Aber wir deutschen Nachbarn sollten die letzten sein, die darüber nun die Nase rümpfen und den Schweizern den berühmten Finger zeigen. Denn erst neulich haben wir ja erst berichten müssen - zum Drei-Königs-Treffen der CSU - über das bayerisch-seehoferische: "Wer betrügt - der fliegt ...", was ja in der Argumentation nicht allzu weit entfernt liegt von der jetzt zu Tage getretenen eidgenössisch hauchdünnen mehrheitlichen Haltung zum "Willkommen" europäischer Nachbarn" ...

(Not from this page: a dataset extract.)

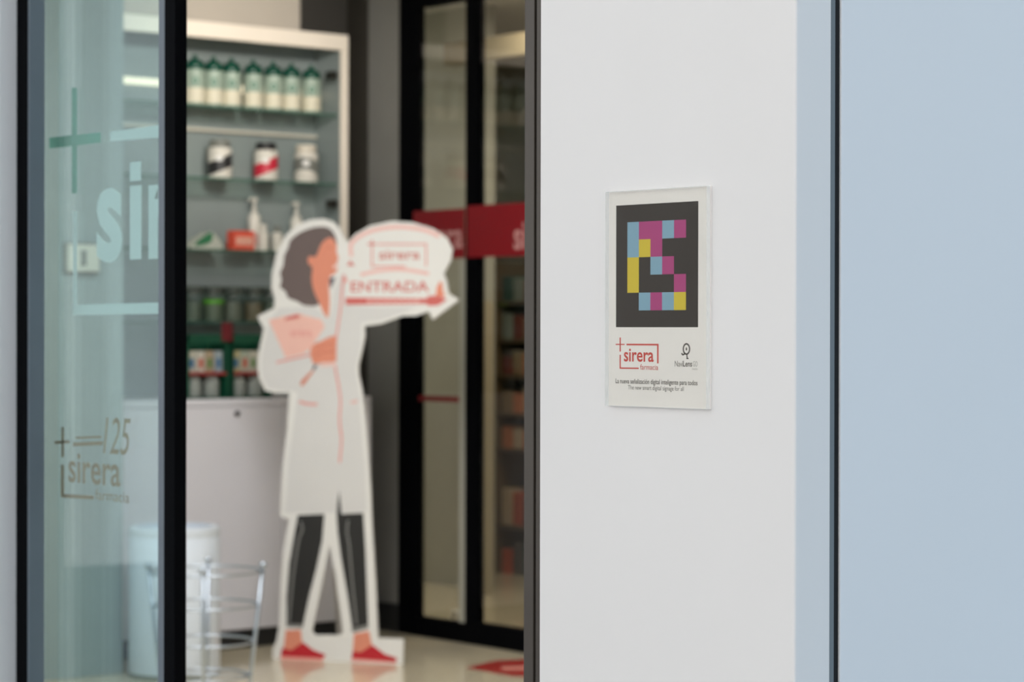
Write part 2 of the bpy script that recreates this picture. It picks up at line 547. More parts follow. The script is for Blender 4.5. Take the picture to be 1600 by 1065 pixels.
# room beyond the glass doors
struct(link('wall_beyond', box(-11.2, 0.1, 8.2, 8.4, 0.0, H), M['back_b']))
struct(link('wall_beyond_left', box(-11.2, -9.6, 4.4, 8.2, 0.0, H), M['back_w']))
struct(link('wall_beyond_near', box(-9.6, -6.86, YB, YB + 0.12, 0.0, H), M['back_w']))
struct(link('wall_beyond_right', box(-3.2, -3.0, 4.4, 8.2, 0.0, H), M['back_w']))
yq = 5.7
struct(link('wall_beyond_partition', box(-9.6, fx(750, yq), yq, yq + 0.1, 0.0, H), M['back_w']))
struct(link('trim_3', box(fx(757, yq - 0.1), fx(771, yq - 0.1), yq - 0.16, yq - 0.1, 0.0, fz_y(765, 470, yq - 0.1), 0.003), P('beige_post', (178, 168, 146))))
struct(link('trim_4', box(fx(706, 5.5), fx(840, 5.5), 5.44, 5.52, fz_y(760, 96, 5.5), fz_y(760, 62, 5.5), 0.004), P('beige_reflection', (140, 130, 108))))  # solid beige bar standing in for a tan reflection in the glass

# ------------------------------------------------------------------ the sign on the pilaster
SF = YP(-0.003)
W0, W1 = SF.at(945.5, 465, -0.007)[0], SF.at(1104, 465, -0.007)[0]
Z0, Z1 = SF.at(1024, 636.5, -0.007)[1], SF.at(1024, 295, -0.007)[1]
cu = (W0 + W1) / 2
sg = thing('wall_sign', 'small white acrylic sign with coloured pixel code on the white pilaster', 'sign', (0, 0, 0))
link('print_panel', box(W0, W1, -0.003, 0.0, Z0, Z1), P('white_print', (242, 236, 230), 0.4), sg)
acr = box(W0, W1, -0.0102, -0.0034, Z0, Z1, 0.0006)
acr.materials.append(M['acrylic'])
acr.materials.append(M['acr_edge'])
for p in acr.polygons:
    if abs(p.normal.y) < 0.5:
        p.material_index = 1
link('acrylic_cover', acr, None, sg)
sgm = SF.m
def sq(l): return SF.pts(l)
def sprint(name, loops, m, e=0.0):
    return link(name, plate(loops, -0.00012 - e, 0.0), m, sg, sgm)
bx0, bz1 = SF.at(963, 320.5)
bx1 = SF.at(1091, 400)[0]
bz0 = (SF.at(963, 511.5)[1])
bz1 = (SF.at(963, 321)[1] + SF.at(1091, 314)[1]) / 2
bz0 = (SF.at(963, 510)[1] + SF.at(1091, 512)[1]) / 2
sprint('code_background', [rect(bx0, bz0, bx1, bz1)], P('black_print', (26, 23, 22), 0.5))
cx0, cx1 = SF.at(980.5, 400)[0], SF.at(1072, 400)[0]
cz1 = SF.at(1026, 345)[1]
cz0 = SF.at(1026, 484.5)[1]
cw, ch = (cx1 - cx0) / 5, (cz1 - cz0) / 5
CC = {'b': P('sky_blue_print', (132, 172, 192)), 'm': P('magenta_print', (176, 58, 124)), 'y': P('yellow_print', (216, 192, 50))}
for r_, row in enumerate(['bmmbm', 'bym..', 'y.bm.', 'y...m', '.bmby']):
    for c_, ch_ in enumerate(row):
        if ch_ != '.':
            sprint('code_cell', [rect(cx0 + c_ * cw, cz1 - (r_ + 1) * ch, cx0 + (c_ + 1) * cw, cz1 - r_ * ch)], CC[ch_], 0.0001)
sr = P('red_print', (206, 70, 62))
sk = P('dark_print', (70, 66, 60))
sg_grey = P('grey_print', (120, 116, 110))
# the framed pharmacy logo
sprint('logo_line', [sq([(962, 537), (976, 537), (976, 538.7), (962, 538.7)])], sr)
sprint('logo_line', [sq([(968.2, 527), (970, 527), (970, 549), (968.2, 549)])], sr)
sprint('logo_line', [sq([(979, 536.8), (1029, 537), (1029, 567.5), (1026.8, 567.5), (1026.8, 539.6), (979, 539.2)])], sr)
sprint('logo_line', [sq([(968.2, 554), (970, 554), (970, 573.8), (998, 574.2), (998, 576.2), (968.2, 575.8)])], sr)
def stext(s, b, m, bold=0.0):
    return link('lettering', text_mesh(s, fit(SF, *b), -0.0002, bold), m, sg, sgm)
stext('sirera', (975, 544.5, 1021.5, 565), sr, 0.016)
stext('farmacia', (1000.5, 569, 1028.5, 577.5), sr, 0.0)
stext('Navi', (1054.5, 563.5, 1067, 572.5), sg_grey, 0.0)
stext('Lens', (1067.5, 563.5, 1081.5, 572.5), sk, 0.012)
stext('GO', (1083, 564, 1090, 572.5), P('faint_print', (176, 174, 168)), 0.0)
stext('beta', (1082, 574.5, 1090, 577.5), P('faint_print', (176, 174, 168)), 0.0)
stext('La nueva señalización digital inteligente para todos', (962, 592.5, 1090, 602.5), sk, 0.008)
stext('The new smart digital signage for all', (981.5, 602.5, 1068.5, 611.5), sg_grey, 0.0)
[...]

Und deshalb möchte ich hier aus einem SPIEGEL-ONLINE-Artikel mit dem Titel: "Schweizer Zuwanderungsregeln - Wer hat's erfunden? Die Deutschen!" von Autor Alexander Kühn zitieren - denn alle Schwarz-rot-goldenen empören sich über das Schweizer Zuwanderungs-Votum - aber dabei ähneln die geplanten Beschränkungen verblüffend den Regeln, die in Deutschland längst praktiziert werden ...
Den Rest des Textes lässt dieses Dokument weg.